Collected material
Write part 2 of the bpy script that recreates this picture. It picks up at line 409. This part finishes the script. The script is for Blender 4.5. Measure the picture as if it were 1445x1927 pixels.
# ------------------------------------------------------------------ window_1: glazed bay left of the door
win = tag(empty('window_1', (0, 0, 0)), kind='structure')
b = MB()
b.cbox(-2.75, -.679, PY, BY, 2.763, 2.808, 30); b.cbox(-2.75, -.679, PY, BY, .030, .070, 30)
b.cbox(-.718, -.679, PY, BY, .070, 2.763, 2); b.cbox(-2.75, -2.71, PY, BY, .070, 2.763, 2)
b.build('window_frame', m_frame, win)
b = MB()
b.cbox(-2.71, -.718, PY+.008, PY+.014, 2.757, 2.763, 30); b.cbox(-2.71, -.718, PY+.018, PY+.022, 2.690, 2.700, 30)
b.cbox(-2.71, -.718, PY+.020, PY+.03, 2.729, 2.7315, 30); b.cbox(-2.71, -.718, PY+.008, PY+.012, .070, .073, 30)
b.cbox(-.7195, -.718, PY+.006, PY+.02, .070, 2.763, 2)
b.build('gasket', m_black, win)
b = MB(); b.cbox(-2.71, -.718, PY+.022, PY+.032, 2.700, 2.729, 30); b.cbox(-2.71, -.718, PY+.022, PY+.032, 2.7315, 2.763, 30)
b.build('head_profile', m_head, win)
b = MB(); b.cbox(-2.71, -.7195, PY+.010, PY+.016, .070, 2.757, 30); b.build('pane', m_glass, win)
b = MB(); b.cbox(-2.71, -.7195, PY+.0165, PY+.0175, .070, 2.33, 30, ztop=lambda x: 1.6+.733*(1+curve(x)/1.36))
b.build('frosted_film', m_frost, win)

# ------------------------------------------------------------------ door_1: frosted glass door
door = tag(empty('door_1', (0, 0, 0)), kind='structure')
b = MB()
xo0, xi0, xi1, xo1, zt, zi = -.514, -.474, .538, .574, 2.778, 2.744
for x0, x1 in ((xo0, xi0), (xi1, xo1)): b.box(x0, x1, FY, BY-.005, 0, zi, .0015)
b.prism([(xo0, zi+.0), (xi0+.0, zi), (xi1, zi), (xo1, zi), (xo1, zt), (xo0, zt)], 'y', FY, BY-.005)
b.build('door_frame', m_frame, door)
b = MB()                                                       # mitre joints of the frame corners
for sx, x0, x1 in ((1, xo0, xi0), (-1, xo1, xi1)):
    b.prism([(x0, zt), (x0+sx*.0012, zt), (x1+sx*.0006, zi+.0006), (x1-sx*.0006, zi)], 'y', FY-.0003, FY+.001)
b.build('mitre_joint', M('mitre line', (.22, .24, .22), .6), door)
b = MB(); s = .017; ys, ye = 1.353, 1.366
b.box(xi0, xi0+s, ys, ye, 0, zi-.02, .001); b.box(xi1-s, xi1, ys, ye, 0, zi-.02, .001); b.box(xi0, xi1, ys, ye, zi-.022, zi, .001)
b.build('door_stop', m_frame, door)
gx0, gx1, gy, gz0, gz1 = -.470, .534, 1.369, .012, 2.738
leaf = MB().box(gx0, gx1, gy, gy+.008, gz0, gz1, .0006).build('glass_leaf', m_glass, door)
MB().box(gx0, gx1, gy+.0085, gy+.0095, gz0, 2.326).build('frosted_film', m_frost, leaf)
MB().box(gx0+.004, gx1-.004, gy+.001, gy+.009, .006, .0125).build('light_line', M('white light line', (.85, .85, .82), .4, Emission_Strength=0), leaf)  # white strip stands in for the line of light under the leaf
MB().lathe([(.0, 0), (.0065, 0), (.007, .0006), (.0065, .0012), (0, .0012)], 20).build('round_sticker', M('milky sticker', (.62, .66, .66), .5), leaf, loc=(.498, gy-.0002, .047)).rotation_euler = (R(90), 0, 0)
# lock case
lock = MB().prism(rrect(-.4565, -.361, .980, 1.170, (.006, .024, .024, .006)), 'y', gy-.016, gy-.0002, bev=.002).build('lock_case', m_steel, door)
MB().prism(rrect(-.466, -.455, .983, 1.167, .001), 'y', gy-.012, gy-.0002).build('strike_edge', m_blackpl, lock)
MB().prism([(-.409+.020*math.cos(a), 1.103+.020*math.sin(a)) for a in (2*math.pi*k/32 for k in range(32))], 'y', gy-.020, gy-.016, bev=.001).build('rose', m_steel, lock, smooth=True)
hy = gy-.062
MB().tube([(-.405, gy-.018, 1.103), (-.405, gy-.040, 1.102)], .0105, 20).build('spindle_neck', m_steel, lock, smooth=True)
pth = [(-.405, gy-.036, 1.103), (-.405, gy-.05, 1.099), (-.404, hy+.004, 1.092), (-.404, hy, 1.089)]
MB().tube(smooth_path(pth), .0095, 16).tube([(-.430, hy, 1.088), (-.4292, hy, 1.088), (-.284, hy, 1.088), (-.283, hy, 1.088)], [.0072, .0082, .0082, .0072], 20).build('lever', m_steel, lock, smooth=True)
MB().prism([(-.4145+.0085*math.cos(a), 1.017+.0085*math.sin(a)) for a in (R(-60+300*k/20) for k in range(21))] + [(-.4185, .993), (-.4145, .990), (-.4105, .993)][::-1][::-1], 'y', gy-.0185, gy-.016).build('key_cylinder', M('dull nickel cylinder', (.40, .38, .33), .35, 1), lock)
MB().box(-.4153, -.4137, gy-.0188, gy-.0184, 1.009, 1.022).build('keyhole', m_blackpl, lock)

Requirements
Please reproduce each line exactly as written.

Exercise solution
Write part 2 of the bpy script that recreates this picture. It picks up at line 409. This part finishes the script. The script is for Blender 4.5. Measure the picture as if it were 1445x1927 pixels.
# ------------------------------------------------------------------ window_1: glazed bay left of the door
win = tag(empty('window_1', (0, 0, 0)), kind='structure')
b = MB()
b.cbox(-2.75, -.679, PY, BY, 2.763, 2.808, 30); b.cbox(-2.75, -.679, PY, BY, .030, .070, 30)
b.cbox(-.718, -.679, PY, BY, .070, 2.763, 2); b.cbox(-2.75, -2.71, PY, BY, .070, 2.763, 2)
b.build('window_frame', m_frame, win)
b = MB()
b.cbox(-2.71, -.718, PY+.008, PY+.014, 2.757, 2.763, 30); b.cbox(-2.71, -.718, PY+.018, PY+.022, 2.690, 2.700, 30)
b.cbox(-2.71, -.718, PY+.020, PY+.03, 2.729, 2.7315, 30); b.cbox(-2.71, -.718, PY+.008, PY+.012, .070, .073, 30)
b.cbox(-.7195, -.718, PY+.006, PY+.02, .070, 2.763, 2)
b.build('gasket', m_black, win)
b = MB(); b.cbox(-2.71, -.718, PY+.022, PY+.032, 2.700, 2.729, 30); b.cbox(-2.71, -.718, PY+.022, PY+.032, 2.7315, 2.763, 30)
b.build('head_profile', m_head, win)
b = MB(); b.cbox(-2.71, -.7195, PY+.010, PY+.016, .070, 2.757, 30); b.build('pane', m_glass, win)
b = MB(); b.cbox(-2.71, -.7195, PY+.0165, PY+.0175, .070, 2.33, 30, ztop=lambda x: 1.6+.733*(1+curve(x)/1.36))
b.build('frosted_film', m_frost, win)

# ------------------------------------------------------------------ door_1: frosted glass door
door = tag(empty('door_1', (0, 0, 0)), kind='structure')
b = MB()
xo0, xi0, xi1, xo1, zt, zi = -.514, -.474, .538, .574, 2.778, 2.744
for x0, x1 in ((xo0, xi0), (xi1, xo1)): b.box(x0, x1, FY, BY-.005, 0, zi, .0015)
b.prism([(xo0, zi+.0), (xi0+.0, zi), (xi1, zi), (xo1, zi), (xo1, zt), (xo0, zt)], 'y', FY, BY-.005)
b.build('door_frame', m_frame, door)
b = MB()                                                       # mitre joints of the frame corners
for sx, x0, x1 in ((1, xo0, xi0), (-1, xo1, xi1)):
    b.prism([(x0, zt), (x0+sx*.0012, zt), (x1+sx*.0006, zi+.0006), (x1-sx*.0006, zi)], 'y', FY-.0003, FY+.001)
b.build('mitre_joint', M('mitre line', (.22, .24, .22), .6), door)
b = MB(); s = .017; ys, ye = 1.353, 1.366
b.box(xi0, xi0+s, ys, ye, 0, zi-.02, .001); b.box(xi1-s, xi1, ys, ye, 0, zi-.02, .001); b.box(xi0, xi1, ys, ye, zi-.022, zi, .001)
b.build('door_stop', m_frame, door)
gx0, gx1, gy, gz0, gz1 = -.470, .534, 1.369, .012, 2.738
leaf = MB().box(gx0, gx1, gy, gy+.008, gz0, gz1, .0006).build('glass_leaf', m_glass, door)
MB().box(gx0, gx1, gy+.0085, gy+.0095, gz0, 2.326).build('frosted_film', m_frost, leaf)
MB().box(gx0+.004, gx1-.004, gy+.001, gy+.009, .006, .0125).build('light_line', M('white light line', (.85, .85, .82), .4, Emission_Strength=0), leaf)  # white strip stands in for the line of light under the leaf
MB().lathe([(.0, 0), (.0065, 0), (.007, .0006), (.0065, .0012), (0, .0012)], 20).build('round_sticker', M('milky sticker', (.62, .66, .66), .5), leaf, loc=(.498, gy-.0002, .047)).rotation_euler = (R(90), 0, 0)
# lock case
lock = MB().prism(rrect(-.4565, -.361, .980, 1.170, (.006, .024, .024, .006)), 'y', gy-.016, gy-.0002, bev=.002).build('lock_case', m_steel, door)
MB().prism(rrect(-.466, -.455, .983, 1.167, .001), 'y', gy-.012, gy-.0002).build('strike_edge', m_blackpl, lock)
MB().prism([(-.409+.020*math.cos(a), 1.103+.020*math.sin(a)) for a in (2*math.pi*k/32 for k in range(32))], 'y', gy-.020, gy-.016, bev=.001).build('rose', m_steel, lock, smooth=True)
hy = gy-.062
MB().tube([(-.405, gy-.018, 1.103), (-.405, gy-.040, 1.102)], .0105, 20).build('spindle_neck', m_steel, lock, smooth=True)
pth = [(-.405, gy-.036, 1.103), (-.405, gy-.05, 1.099), (-.404, hy+.004, 1.092), (-.404, hy, 1.089)]
MB().tube(smooth_path(pth), .0095, 16).tube([(-.430, hy, 1.088), (-.4292, hy, 1.088), (-.284, hy, 1.088), (-.283, hy, 1.088)], [.0072, .0082, .0082, .0072], 20).build('lever', m_steel, lock, smooth=True)
MB().prism([(-.4145+.0085*math.cos(a), 1.017+.0085*math.sin(a)) for a in (R(-60+300*k/20) for k in range(21))] + [(-.4185, .993), (-.4145, .990), (-.4105, .993)][::-1][::-1], 'y', gy-.0185, gy-.016).build('key_cylinder', M('dull nickel cylinder', (.40, .38, .33), .35, 1), lock)
MB().box(-.4153, -.4137, gy-.0188, gy-.0184, 1.009, 1.022).build('keyhole', m_blackpl, lock)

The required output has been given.